Something You Should Be Doing Before Composting Your Kitchen Scraps
Many of us may be thinking that doing compost is the best way to take advantage of vegetable scraps. However, there is a step before composting to think about to get the best of the scraps: BROTH!
Broths could be the base for many delicious recipes and are easy to do. But, why with scraps? Well, especially with organic vegetables or if they are from the house garden, scraps most of the time are the skin of the vegetable, and the skin saves the most nutritional value in the vegetables. By doing broths from the scraps, nutrients can still be there for our consumption. Unlike boiling sweet potatoes and then throw away the water (where probably was all the nutrients), broths made it possible for us to keep the liquid, and then what goes in the compost is scrap.
When regular pieces make a broth of vegetables, those usually are trowed away because the broth already kept all the desire nutrients and flavors. The only way that a broth can keep the desire nutrients in the water is the cooking method. Broths are a slow process in the kitchen. That is why many restaurants don’t do it anymore because it takes more time, and it’s not profitable. Still, some small local restaurants doing this, but its a hard work.

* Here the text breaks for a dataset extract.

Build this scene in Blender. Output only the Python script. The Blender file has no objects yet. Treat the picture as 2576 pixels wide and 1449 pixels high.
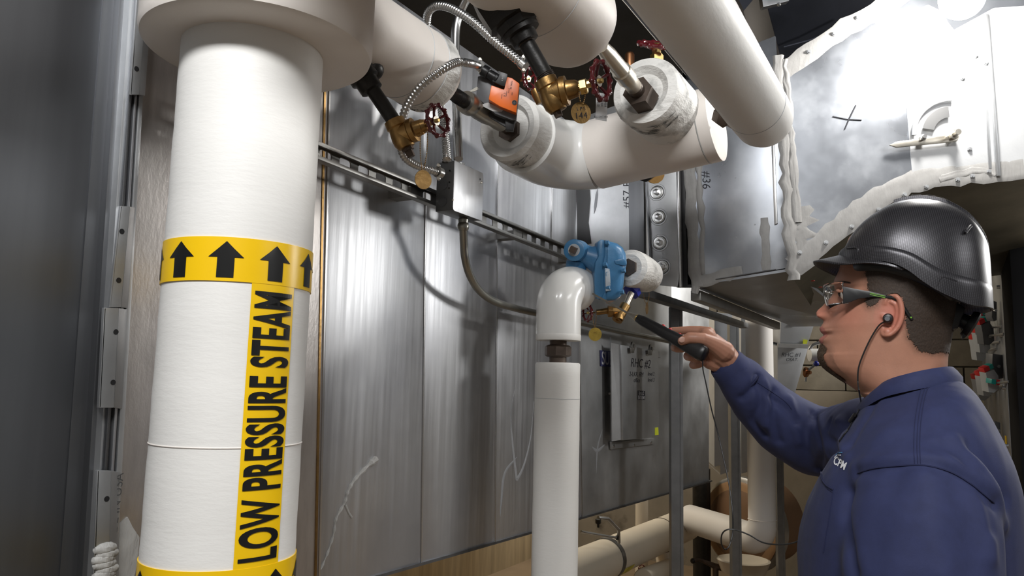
import bpy, bmesh, math, random
import numpy as np
from mathutils import Vector, Matrix, noise
from mathutils.bvhtree import BVHTree

random.seed(7)
sc = bpy.context.scene
COL = sc.collection
PI = math.pi
V = Vector

# ------------------------------------------------------------------ camera
# world: X runs along the sheet-metal wall (away), Y towards that wall, Z up; lens is at 1.5 m
FPX = 1900.0
CAM = V((0, 0, 1.5))
_p = math.radians(7.0); _a = math.radians(30.0)
FWD = V((math.cos(_p)*math.cos(_a), math.cos(_p)*math.sin(_a), math.sin(_p)))
_r0 = V((math.sin(_a), -math.cos(_a), 0)); _u0 = _r0.cross(FWD)
_s = 0.024; _c = math.sqrt(1-_s*_s)
RGT = _r0*_c + _u0*_s
UPV = _u0*_c - _r0*_s
cam = bpy.data.cameras.new('camera'); camo = bpy.data.objects.new('camera', cam); COL.objects.link(camo)
cam.sensor_width = 36; cam.lens = FPX/2576*36; cam.clip_start = 0.05; cam.clip_end = 60
camo.matrix_world = Matrix(((RGT.x, UPV.x, -FWD.x, CAM.x), (RGT.y, UPV.y, -FWD.y, CAM.y), (RGT.z, UPV.z, -FWD.z, CAM.z), (0, 0, 0, 1)))
sc.camera = camo
sc.view_settings.view_transform = 'Standard'
sc.view_settings.look = 'None'
sc.view_settings.gamma = 1
sc.view_settings.use_curve_mapping = False
sc.view_settings.exposure = 0.22

w = bpy.data.worlds.new('world'); sc.world = w; w.use_nodes = True
w.node_tree.nodes['Background'].inputs[0].default_value = (0.80, 0.88, 1.0, 1)
w.node_tree.nodes['Background'].inputs[1].default_value = 0.16

def area(name, loc, target, sx, sy, power, col=(1, 1, 1)):
    l = bpy.data.lights.new(name, 'AREA'); l.shape = 'RECTANGLE'; l.size = sx; l.size_y = sy
    l.energy = power; l.color = col
    o = bpy.data.objects.new(name, l); COL.objects.link(o); o.location = loc
    o.rotation_euler = (V(target)-V(loc)).to_track_quat('-Z', 'Y').to_euler()
    return o
def pointl(name, loc, power, rad, col=(1, 1, 1)):
    l = bpy.data.lights.new(name, 'POINT'); l.energy = power; l.shadow_soft_size = rad; l.color = col
    o = bpy.data.objects.new(name, l); COL.objects.link(o); o.location = loc
    return o
BULB = 190.0        # emission of the bare globe lamp by the duct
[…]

When cooking at home, I found that broths are the most comfortable thing and change the possibilities of flavors, get it in soups, sauces, rice (substitute the water for the broth), and so on. At home, the broth is one of those few preparations that do not need to keep on eye on it. However, the first fifteen minutes are essential, but once the broth starts to boil, it needs to low the heat to start simmer and let it be for a long time. How long? Not less than one hour, not more than two. Unless someone is thinking about a reduction, maybe that takes more time, but the broth shouldn’t take less than one hour. Waiting for the boiling, and then leave it to bare simmer is the key.
Are there rules?
There are no specific rules, but my advice is:
- Use a bag in the freezer to fill it every time that there are scraps.
- Don’t go crazy with just one specific vegetable. Variety is the key. The most flavorful vegetables for broths are onions, garlic, carrots, and celery.
- Use some herbs, peppercorns, coriander. I will say that don’t salt at this point, salt when you are about to cook something else with the broth.
- If this summer you are growing a lot of organic and clean vegetables, please do not throw away the skins of your vegetables, eat them! But, if are parts that you don’t want to eat, make a broth. The best way to reduce food waste in our kitchen is to make a broth.
- The same way you freeze the scraps, you can freeze the stock for other recipes.
- The top-secret ingredient to add a sweet flavor: CORN COBS.
- The best part: YOU CAN STILL COMPOST THE SCRAPS AFTER YOU MADE THE BROTH. I do not add any fat to my stocks, so since there is just water in them, I can still compost them. If you add fat in the stock, for sure, you cannot do it. However, if you even composting after this, its just an extra thing, because you already got all of it.
- Cook your grains with broth, it makes such a difference in flavor. You would not go back after this.